(Stored dataset items)
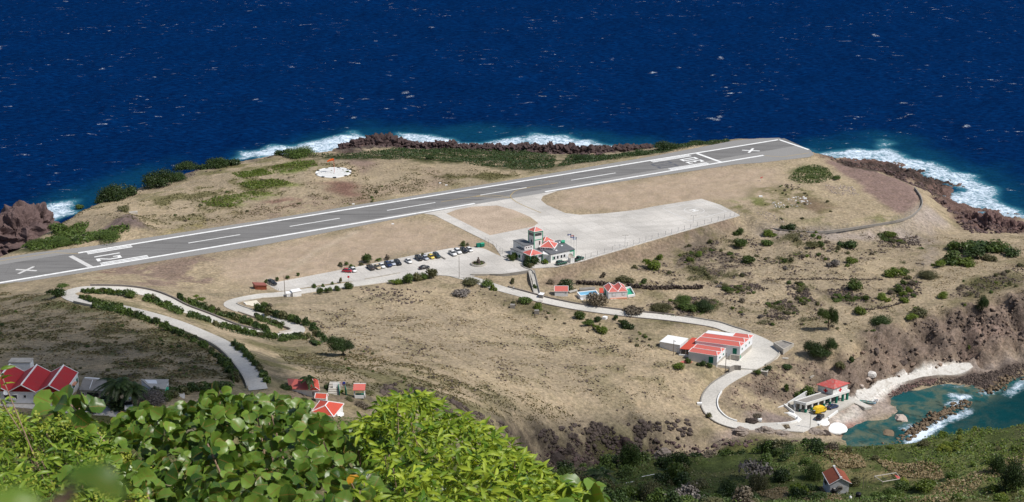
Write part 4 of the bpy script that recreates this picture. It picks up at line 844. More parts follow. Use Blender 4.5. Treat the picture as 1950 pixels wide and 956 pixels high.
# named shrubs along the coast
for u, v, w, h, k, lab in [
 (215,381,72,36,'dark','broad dark green shrub on the cliff edge, lowest left of the big coastal shrubs'),
 (303,355,84,40,'dark','largest rounded dark green shrub on the cliff edge left of the windsock'),
 (357,323,58,17,'dark','low flat dark green shrub on the cliff edge between two taller rounded ones'),
 (415,319,68,24,'dark','rounded dark shrub on the cliff edge, right end of the left coast row'),
 (243,373,44,24,'dark','smaller dark shrub leaning against the lowest big coastal shrub'),(335,343,50,20,'dark','dark shrub on the right flank of the largest coastal shrub'),(390,323,40,15,'dark','low dark shrub between the two right coastal shrubs'),(443,313,40,15,'dark','low dark shrub ending the left coastal row'),(190,387,30,18,'dark','dark shrub below the lowest big coastal shrub'),(540,296,40,13,'dark','low dark shrub left of the long thicket behind the windsock'),
 (575,299,88,22,'green','long dark green thicket on the cliff edge behind the windsock'),
 (152,397,20,11,'green','small green shrub beside the white surf at the left headland'),
 (112,440,44,22,'green','green shrub right behind the reddish rock headland'),
 (70,468,50,16,'green','low green shrub at the foot of the reddish rock headland'),
 (140,462,18,11,'dark','small round dark bush between fence line and runway at the left'),
 (80,466,18,9,'dark','small dark bush nearest the left rock headland by the runway'),
 (206,455,70,15,'green','spreading green shrub in front of the dark gravel mound'),
 (120,463,60,12,'green','low spreading green shrub left of the gravel mound'),
 (236,402,30,11,'olive','olive shrub just behind the dark gravel mound'),
 (1268,284,66,16,'dark','rounded dark green shrub on the cliff behind the runway numbers'),
 (1330,276,52,10,'dark','low dark shrub on the cliff edge right of the rounded one'),
 (1215,296,50,12,'dark','dark shrub on the cliff edge left of the rounded one behind the numbers'),
 (1110,304,52,10,'dark','low dark shrub at the right end of the green coastal strip'),
 (818,303,22,9,'dark','small round dark bush in the middle of the green coastal strip'),
 (1592,342,26,9,'green','small low green thicket on the grassy end by the runway corner'),
 (1500,437,34,15,'dark','dark round shrub inside the curved wall at the platform end'),
 (1575,560,1,1,'dark','x')][:-1]: shrub_px(u, v, w, h, k, lab, name='coastal_shrub' if v < 320 or u < 420 else 'shrub')
# big clump on the right of the plain: several shrubs
for u, v, w, h, k in [(1812,500,60,24,'green'),(1850,492,70,30,'dark'),(1830,478,60,22,'green'),(1870,474,70,22,'dark'),(1905,480,60,22,'green'),(1925,488,40,18,'dark'),(1788,508,36,16,'bright'),(1840,505,40,14,'bright'),(1885,496,30,12,'olive')]:
    shrub_px(u, v, w, h, k, 'green shrub in the large thicket beside the dirt track at the right', 'thicket of shrubs at the right of the plain', size='M')
PL = [(1238,510,44,24,'bright','bright green bush below the apron bank, brightest of its patch'),(1255,494,18,14,'bright','small bright bush at the foot of the apron bank'),(1405,447,26,16,'green','green bush at the bank toe near the helicopter square'),(1410,470,34,18,'green','green bush above the dark rock field right of the bank'),
 (1425,500,30,16,'green','green bush at the right edge of the dark rock field'),(1460,465,30,12,'green','leftmost green bush under the curved wall'),(1466,449,34,12,'bright','bright green bush close under the curved platform wall'),(1545,472,40,15,'olive','olive bush among rocks below the curved wall'),
 (1562,468,22,13,'green','green bush right of the olive one below the curved wall'),(1613,470,44,17,'dark','dark green bush among black stones under the curved wall'),(1622,500,28,14,'bright','yellow green bush alone on the dry plain'),(1585,507,30,16,'grey','grey leafless bush on the dry plain'),(1695,450,30,10,'bright','bright bush at the edge of the pale slope'),
 (1630,552,36,24,'green','round green bush under the straight dirt track'),(1700,526,40,16,'bright','bright bush left of the dirt track fork'),(1725,524,22,14,'green','green bush nearest the dirt track fork'),(1765,527,50,14,'olive','olive bush between the forks of the dirt track'),(1713,556,22,18,'green','upper bush of the cluster of round green bushes'),
 (1721,542,16,13,'green','topmost small bush of the cluster of round green bushes'),(1731,556,17,13,'bright','right hand bush of the cluster of round green bushes'),(1719,563,18,10,'bright','lower bush of the cluster of round green bushes'),(1722,575,22,12,'bright','lowest bush of the cluster of round green bushes'),
 (1637,596,34,18,'bright','bright green bush left of the lone oval bush'),(1676,616,48,19,'dark','lone oval dark green bush on the dry slope edge'),(1745,600,44,16,'olive','olive bush above the cliff top'),(1735,607,26,10,'bright','bright low bush above the cliff top'),(1793,568,24,16,'bright','yellow green bush where the track turns above the cliff'),
 (1650,572,16,12,'green','small green bush in the middle of the dry plain'),(1680,570,26,14,'bright','bright small bush in the middle of the dry plain'),(1690,574,16,8,'lime','tiny yellow green bush in the middle of the dry plain'),(1310,590,40,14,'green','green bush on the road bank below the straight stone wall'),
 (1205,596,46,14,'dry','brown bush beside the harbour road under the red roofed cottage'),(1260,592,60,18,'olive','broad olive bush on the road bank below the dirt track'),(1300,575,48,14,'green','green bush on top of the rocky road bank'),(1340,590,50,20,'dark','dark bush over black stones on the road bank'),
 (1137,581,44,26,'dry','large brown flowering bush in front of the blue pool'),(1078,548,44,16,'dark','dark bush behind the small red roofed shed'),(1050,541,18,11,'dry','brown bush left of the small red roofed shed'),(1190,536,40,10,'olive','olive bush above the dark stone wall'),(1147,528,14,12,'dry','small brown bush on the apron bank'),
 (1300,520,14,12,'green','x1'),(1105,605,30,18,'green','green bush on the bank under the harbour road bend'),(1137,612,18,14,'dark','dark round bush under the road near white rubbish'),(1142,632,36,18,'bright','bright green bush lowest under the road near white rubbish'),(1118,620,30,16,'green','green bush left of the bright one under the road'),
 (1173,608,16,11,'dark','small dark bush under the road, right of the white rubbish'),(1195,625,30,18,'dark','dark bush farthest right under the road bend'),(1183,618,18,14,'green','green bush close to the dark one under the road bend'),(930,545,34,14,'green','green bush at the corner of the car park slope'),(900,540,40,12,'olive','olive bush below the car park corner'),(940,553,16,12,'bright','bright bush by the first bend of the harbour road'),
 (1020,552,12,14,'green','bush beside the concrete steps'),(975,540,12,12,'olive','bush against the ramp wall left of the steps'),(1000,575,34,14,'green','green bush under the road wall below the steps'),(1025,588,24,12,'bright','bright bush under the road wall'),(880,560,44,12,'grey','grey bush on the dry slope below the car park'),
 (1290,700,30,12,'bright','bright bush in front of the white power station store'),(1335,696,22,12,'dark','dark bush against the red roofed power station wall'),(1350,698,18,10,'green','green bush against the power station wall'),(1310,690,20,12,'green','green bush by the dark open shed'),
 (1530,756,44,26,'green','round green bush behind the harbour building roof'),(1460,705,26,10,'dark','dark bush below the concrete cistern'),(1500,700,24,9,'dark','dark bush on the slope under the cistern'),(1440,712,20,12,'green','green bush at the inside of the road bend'),(1350,795,14,14,'olive','dry bush at the outside of the lower road bend'),(1496,745,12,18,'green','bush by thin poles behind the harbour building'),
 (1843,665,12,10,'bright','single bright bush high on the bare sea cliff'),(1620,690,16,14,'dark','dark bush on the cliff above the beach'),(1600,700,22,12,'olive','olive bush on the cliff above the harbour')]
for q in PL:
    if q[5] != 'x1': shrub_px(*q)
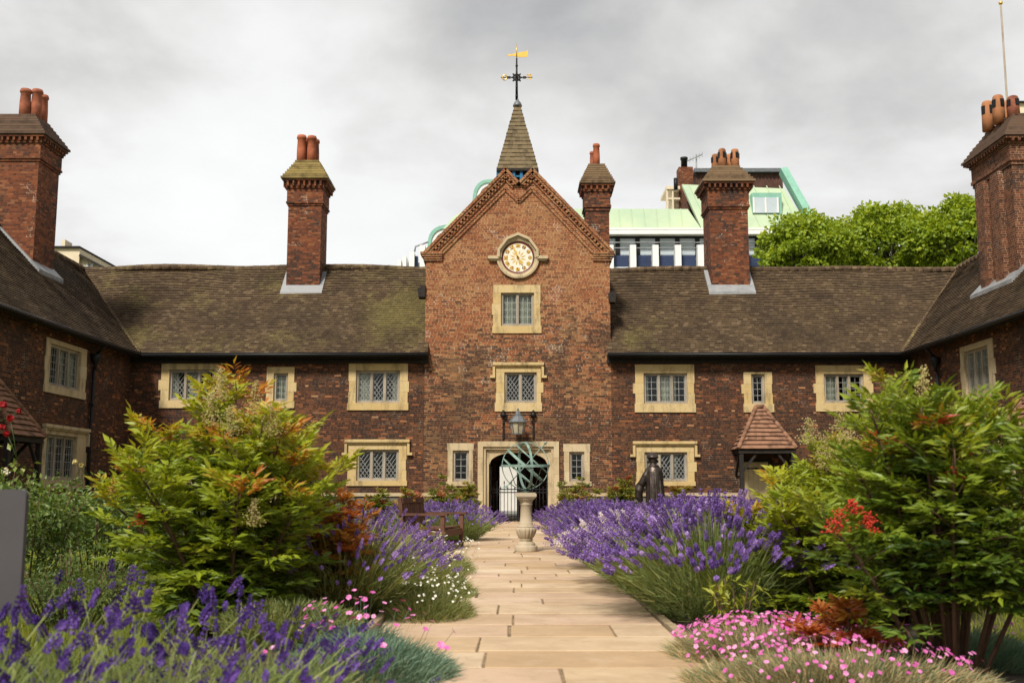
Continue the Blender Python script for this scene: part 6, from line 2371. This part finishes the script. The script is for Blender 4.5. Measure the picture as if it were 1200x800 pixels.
mound('blue green mound of pinks with a few magenta flowers, bottom left of the path', 'garden_pinks', 'pinks', -.92, 6.7, .52, .62, .30, 'pinks_leaf', 81, 6500, .11, 'pink', 26, .022, .13)
mound('patch of magenta pinks beside the left path edging', 'garden_pinks', 'pinks', -1.12, 7.75, .30, .38, .22, 'pinks_leaf', 82, 2200, .10, 'pink', 30, .020, .20)
mound('wide straw coloured mat of pinks covered in pink flowers, right of the path', 'garden_pinks', 'pinks', 1.74, 7.5, .66, .60, .22, 'straw', 83, 7500, .12, 'pink', 460, .0145, .09)
mound('straw coloured pinks with scattered flowers under the right nandina', 'garden_pinks', 'pinks', 1.86, 6.4, .86, .6, .20, 'straw', 84, 9000, .12, 'pink', 210, .0135, .09)
mound('blue green tuft of pinks behind the right nandina stems', 'garden_pinks', 'pinks', 3.05, 7.4, .55, .5, .20, 'pinks_leaf', 85, 4200, .11, 'pink', 10, .016, .10)
mound('mound of small white daisies on the left path edge by the drain', 'white_daisies', 'daisies', -.80, 9.7, .40, .55, .36, 'lav_dry', 86, 4200, .09, 'white_petal', 170, .0105, .09)
mound('mound of white and pink daisies on the left path edge before the bench', 'white_daisies', 'daisies', -.88, 11.6, .42, .7, .42, 'lav_dry', 87, 4200, .10, 'white_petal', 130, .0105, .12)
mound('wispy pale daisies in front of the bench', 'white_daisies', 'daisies', -1.05, 14.6, .45, 1.0, .36, 'lav_dry', 88, 3200, .12, 'white_petal', 90, .014, .22)

# ------------------------------------------------------------------ grass blades on the lawns in view
gb = MB()
gr_ = random.Random(99)
n = 0
while n < 52000:
    side = gr_.random() < .62
    y = 5.0+13*gr_.random()**1.5
    if side: x = gr_.uniform(-.50*y-.4, -2.5)
    else: x = gr_.uniform(3.4, .52*y+.6)
    if (side and x > -2.5) or (not side and x < 3.2): continue
    if side and -6.5 < x and y > 15: continue
    L = gr_.uniform(.035, .075)
    a = gr_.uniform(0, 6.28)
    w_ = .0028+y*.00022
    dx, dy = math.cos(a)*w_, math.sin(a)*w_
    lx, ly = gr_.uniform(-.03, .03), gr_.uniform(-.03, .03)
    gb.mesh([(x-dx, y-dy, -.02), (x+dx, y+dy, -.02), (x+lx, y+ly, L)], [(0, 1, 2)], min(1, max(0, gr_.gauss(.5, .22)+.3*nz(x*.8, y*.8))))
    n += 1
tag(gb.build('lawn_grass', M['grass']), kind='stuff')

▶ _To do_: Both the line with "Continue the Blender" and the line with "mound('wispy pale daisies" belong in the extract, along with every line between them; set down those lines exactly and only.

▶ _Exercise response_:
Continue the Blender Python script for this scene: part 6, from line 2371. This part finishes the script. The script is for Blender 4.5. Measure the picture as if it were 1200x800 pixels.
mound('blue green mound of pinks with a few magenta flowers, bottom left of the path', 'garden_pinks', 'pinks', -.92, 6.7, .52, .62, .30, 'pinks_leaf', 81, 6500, .11, 'pink', 26, .022, .13)
mound('patch of magenta pinks beside the left path edging', 'garden_pinks', 'pinks', -1.12, 7.75, .30, .38, .22, 'pinks_leaf', 82, 2200, .10, 'pink', 30, .020, .20)
mound('wide straw coloured mat of pinks covered in pink flowers, right of the path', 'garden_pinks', 'pinks', 1.74, 7.5, .66, .60, .22, 'straw', 83, 7500, .12, 'pink', 460, .0145, .09)
mound('straw coloured pinks with scattered flowers under the right nandina', 'garden_pinks', 'pinks', 1.86, 6.4, .86, .6, .20, 'straw', 84, 9000, .12, 'pink', 210, .0135, .09)
mound('blue green tuft of pinks behind the right nandina stems', 'garden_pinks', 'pinks', 3.05, 7.4, .55, .5, .20, 'pinks_leaf', 85, 4200, .11, 'pink', 10, .016, .10)
mound('mound of small white daisies on the left path edge by the drain', 'white_daisies', 'daisies', -.80, 9.7, .40, .55, .36, 'lav_dry', 86, 4200, .09, 'white_petal', 170, .0105, .09)
mound('mound of white and pink daisies on the left path edge before the bench', 'white_daisies', 'daisies', -.88, 11.6, .42, .7, .42, 'lav_dry', 87, 4200, .10, 'white_petal', 130, .0105, .12)
mound('wispy pale daisies in front of the bench', 'white_daisies', 'daisies', -1.05, 14.6, .45, 1.0, .36, 'lav_dry', 88, 3200, .12, 'white_petal', 90, .014, .22)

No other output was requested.